━━ Data provided ━━
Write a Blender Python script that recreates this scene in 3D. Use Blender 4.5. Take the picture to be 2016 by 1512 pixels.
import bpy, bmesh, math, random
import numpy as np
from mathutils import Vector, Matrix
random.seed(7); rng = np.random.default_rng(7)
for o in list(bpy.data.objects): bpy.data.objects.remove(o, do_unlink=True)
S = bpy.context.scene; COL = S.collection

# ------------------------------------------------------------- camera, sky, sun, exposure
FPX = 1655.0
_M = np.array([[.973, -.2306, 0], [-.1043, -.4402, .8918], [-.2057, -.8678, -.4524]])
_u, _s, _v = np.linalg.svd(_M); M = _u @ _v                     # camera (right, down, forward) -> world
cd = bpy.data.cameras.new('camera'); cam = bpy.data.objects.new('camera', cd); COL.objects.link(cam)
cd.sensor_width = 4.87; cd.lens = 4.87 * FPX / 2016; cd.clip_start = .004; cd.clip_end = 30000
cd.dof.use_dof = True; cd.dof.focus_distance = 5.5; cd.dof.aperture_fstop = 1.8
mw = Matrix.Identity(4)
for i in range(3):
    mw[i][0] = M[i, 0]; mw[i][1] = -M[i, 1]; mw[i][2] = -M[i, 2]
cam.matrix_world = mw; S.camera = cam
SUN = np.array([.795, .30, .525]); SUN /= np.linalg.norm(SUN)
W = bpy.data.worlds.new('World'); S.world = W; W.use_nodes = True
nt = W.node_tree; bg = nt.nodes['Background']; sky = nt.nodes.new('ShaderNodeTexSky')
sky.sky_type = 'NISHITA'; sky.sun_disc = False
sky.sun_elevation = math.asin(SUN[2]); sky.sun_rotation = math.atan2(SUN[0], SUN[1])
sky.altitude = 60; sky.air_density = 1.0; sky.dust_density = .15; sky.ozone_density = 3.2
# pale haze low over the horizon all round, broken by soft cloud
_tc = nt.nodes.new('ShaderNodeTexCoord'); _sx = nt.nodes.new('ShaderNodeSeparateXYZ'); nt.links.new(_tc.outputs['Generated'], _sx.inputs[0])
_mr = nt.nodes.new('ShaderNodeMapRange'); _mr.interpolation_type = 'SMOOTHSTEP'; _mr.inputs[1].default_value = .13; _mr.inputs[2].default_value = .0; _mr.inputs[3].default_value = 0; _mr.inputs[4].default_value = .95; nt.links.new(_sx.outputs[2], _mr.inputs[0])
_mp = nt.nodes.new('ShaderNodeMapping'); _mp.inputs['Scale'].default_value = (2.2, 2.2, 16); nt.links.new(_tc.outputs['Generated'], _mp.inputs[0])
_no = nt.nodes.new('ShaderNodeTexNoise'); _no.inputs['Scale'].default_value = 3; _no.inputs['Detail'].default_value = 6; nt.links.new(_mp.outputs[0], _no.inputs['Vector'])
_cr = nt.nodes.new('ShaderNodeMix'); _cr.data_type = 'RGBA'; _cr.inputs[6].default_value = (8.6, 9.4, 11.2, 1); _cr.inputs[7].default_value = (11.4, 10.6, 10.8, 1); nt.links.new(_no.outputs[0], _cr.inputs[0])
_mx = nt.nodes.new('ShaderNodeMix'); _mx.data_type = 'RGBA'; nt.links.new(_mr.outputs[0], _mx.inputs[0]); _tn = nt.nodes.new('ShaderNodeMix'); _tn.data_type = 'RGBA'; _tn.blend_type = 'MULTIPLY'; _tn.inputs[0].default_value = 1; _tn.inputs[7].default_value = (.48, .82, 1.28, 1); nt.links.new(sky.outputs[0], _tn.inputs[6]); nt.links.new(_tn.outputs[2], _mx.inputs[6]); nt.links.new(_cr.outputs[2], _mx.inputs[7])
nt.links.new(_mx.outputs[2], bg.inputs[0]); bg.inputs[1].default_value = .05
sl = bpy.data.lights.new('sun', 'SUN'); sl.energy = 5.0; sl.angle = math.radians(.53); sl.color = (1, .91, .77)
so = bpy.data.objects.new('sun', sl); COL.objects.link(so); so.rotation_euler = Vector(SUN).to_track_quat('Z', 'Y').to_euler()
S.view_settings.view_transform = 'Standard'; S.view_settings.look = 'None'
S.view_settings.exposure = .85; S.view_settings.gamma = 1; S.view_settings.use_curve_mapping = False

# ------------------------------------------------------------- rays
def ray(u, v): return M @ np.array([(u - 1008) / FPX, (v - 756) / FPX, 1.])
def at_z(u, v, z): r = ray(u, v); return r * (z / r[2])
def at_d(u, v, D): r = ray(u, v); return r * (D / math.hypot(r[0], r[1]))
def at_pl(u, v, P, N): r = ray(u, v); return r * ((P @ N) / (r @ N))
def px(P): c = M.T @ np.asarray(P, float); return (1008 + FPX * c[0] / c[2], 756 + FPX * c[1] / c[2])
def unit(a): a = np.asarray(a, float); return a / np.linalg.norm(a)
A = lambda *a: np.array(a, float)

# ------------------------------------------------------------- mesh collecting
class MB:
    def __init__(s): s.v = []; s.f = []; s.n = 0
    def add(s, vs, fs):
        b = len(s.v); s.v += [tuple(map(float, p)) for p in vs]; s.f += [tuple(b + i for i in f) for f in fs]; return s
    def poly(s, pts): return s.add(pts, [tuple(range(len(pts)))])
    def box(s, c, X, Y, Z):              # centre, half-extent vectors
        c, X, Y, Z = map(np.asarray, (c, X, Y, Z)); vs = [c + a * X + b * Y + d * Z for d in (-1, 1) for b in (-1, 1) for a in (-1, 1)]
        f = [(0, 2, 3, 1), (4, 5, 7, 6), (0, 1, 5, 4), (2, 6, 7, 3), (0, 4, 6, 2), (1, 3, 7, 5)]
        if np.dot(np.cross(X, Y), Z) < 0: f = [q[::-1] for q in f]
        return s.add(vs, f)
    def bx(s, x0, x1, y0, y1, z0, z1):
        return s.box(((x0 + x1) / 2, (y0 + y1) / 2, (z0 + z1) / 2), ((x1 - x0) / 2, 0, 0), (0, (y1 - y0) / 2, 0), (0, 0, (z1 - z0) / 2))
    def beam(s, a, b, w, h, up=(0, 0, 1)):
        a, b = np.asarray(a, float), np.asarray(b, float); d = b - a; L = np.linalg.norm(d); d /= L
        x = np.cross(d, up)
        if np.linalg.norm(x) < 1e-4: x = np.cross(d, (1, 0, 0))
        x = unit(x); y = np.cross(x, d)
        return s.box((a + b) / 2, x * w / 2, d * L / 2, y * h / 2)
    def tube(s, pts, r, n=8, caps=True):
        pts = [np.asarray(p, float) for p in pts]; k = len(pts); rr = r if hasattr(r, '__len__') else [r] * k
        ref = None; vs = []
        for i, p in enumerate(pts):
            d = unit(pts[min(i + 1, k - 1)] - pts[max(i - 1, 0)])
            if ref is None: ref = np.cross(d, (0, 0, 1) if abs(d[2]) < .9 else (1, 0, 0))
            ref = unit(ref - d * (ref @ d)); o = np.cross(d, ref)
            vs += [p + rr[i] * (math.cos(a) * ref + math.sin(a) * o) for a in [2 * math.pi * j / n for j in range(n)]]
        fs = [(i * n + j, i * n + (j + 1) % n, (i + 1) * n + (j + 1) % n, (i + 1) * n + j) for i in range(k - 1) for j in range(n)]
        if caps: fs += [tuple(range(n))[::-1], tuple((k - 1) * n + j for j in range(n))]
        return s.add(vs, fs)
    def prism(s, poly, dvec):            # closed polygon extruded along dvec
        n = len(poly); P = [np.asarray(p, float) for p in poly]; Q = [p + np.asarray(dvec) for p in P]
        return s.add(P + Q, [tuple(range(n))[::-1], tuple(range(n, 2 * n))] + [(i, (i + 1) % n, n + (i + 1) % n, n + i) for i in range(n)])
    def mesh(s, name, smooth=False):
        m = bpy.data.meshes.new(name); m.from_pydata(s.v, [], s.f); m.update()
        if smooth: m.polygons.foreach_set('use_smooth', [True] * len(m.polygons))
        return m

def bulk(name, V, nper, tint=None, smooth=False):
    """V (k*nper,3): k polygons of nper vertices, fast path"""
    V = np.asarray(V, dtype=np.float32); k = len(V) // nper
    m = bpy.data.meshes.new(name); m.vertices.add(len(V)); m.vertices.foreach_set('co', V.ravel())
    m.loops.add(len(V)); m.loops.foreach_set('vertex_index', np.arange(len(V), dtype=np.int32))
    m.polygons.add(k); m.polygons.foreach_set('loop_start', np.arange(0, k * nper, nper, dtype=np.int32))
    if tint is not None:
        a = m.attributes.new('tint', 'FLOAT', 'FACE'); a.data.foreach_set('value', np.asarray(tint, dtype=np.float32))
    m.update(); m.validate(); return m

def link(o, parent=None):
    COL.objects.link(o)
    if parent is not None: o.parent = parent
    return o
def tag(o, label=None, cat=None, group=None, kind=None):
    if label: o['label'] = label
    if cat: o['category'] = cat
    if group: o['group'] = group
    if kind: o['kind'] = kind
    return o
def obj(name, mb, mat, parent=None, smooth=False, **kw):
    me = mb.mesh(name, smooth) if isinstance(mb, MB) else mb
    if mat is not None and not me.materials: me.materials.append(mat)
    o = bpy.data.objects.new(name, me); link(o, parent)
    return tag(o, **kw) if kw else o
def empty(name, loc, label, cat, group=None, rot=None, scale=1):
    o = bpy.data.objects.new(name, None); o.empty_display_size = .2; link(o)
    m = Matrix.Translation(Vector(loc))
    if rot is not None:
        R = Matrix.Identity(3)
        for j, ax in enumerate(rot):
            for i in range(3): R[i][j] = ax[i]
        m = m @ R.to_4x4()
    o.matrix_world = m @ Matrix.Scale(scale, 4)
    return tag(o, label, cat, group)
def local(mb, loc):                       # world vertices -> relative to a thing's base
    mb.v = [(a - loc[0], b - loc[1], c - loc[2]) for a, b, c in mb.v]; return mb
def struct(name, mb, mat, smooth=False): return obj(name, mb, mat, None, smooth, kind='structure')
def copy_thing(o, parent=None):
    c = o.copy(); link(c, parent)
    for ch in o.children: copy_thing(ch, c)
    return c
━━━
## Exercise details
Please write out the material word for word from its first line through the line holding "S = bpy.context.scene; COL = S.collection", including both, and no line past it.

## Result
Write a Blender Python script that recreates this scene in 3D. Use Blender 4.5. Take the picture to be 2016 by 1512 pixels.
import bpy, bmesh, math, random
import numpy as np
from mathutils import Vector, Matrix
random.seed(7); rng = np.random.default_rng(7)
for o in list(bpy.data.objects): bpy.data.objects.remove(o, do_unlink=True)
S = bpy.context.scene; COL = S.collection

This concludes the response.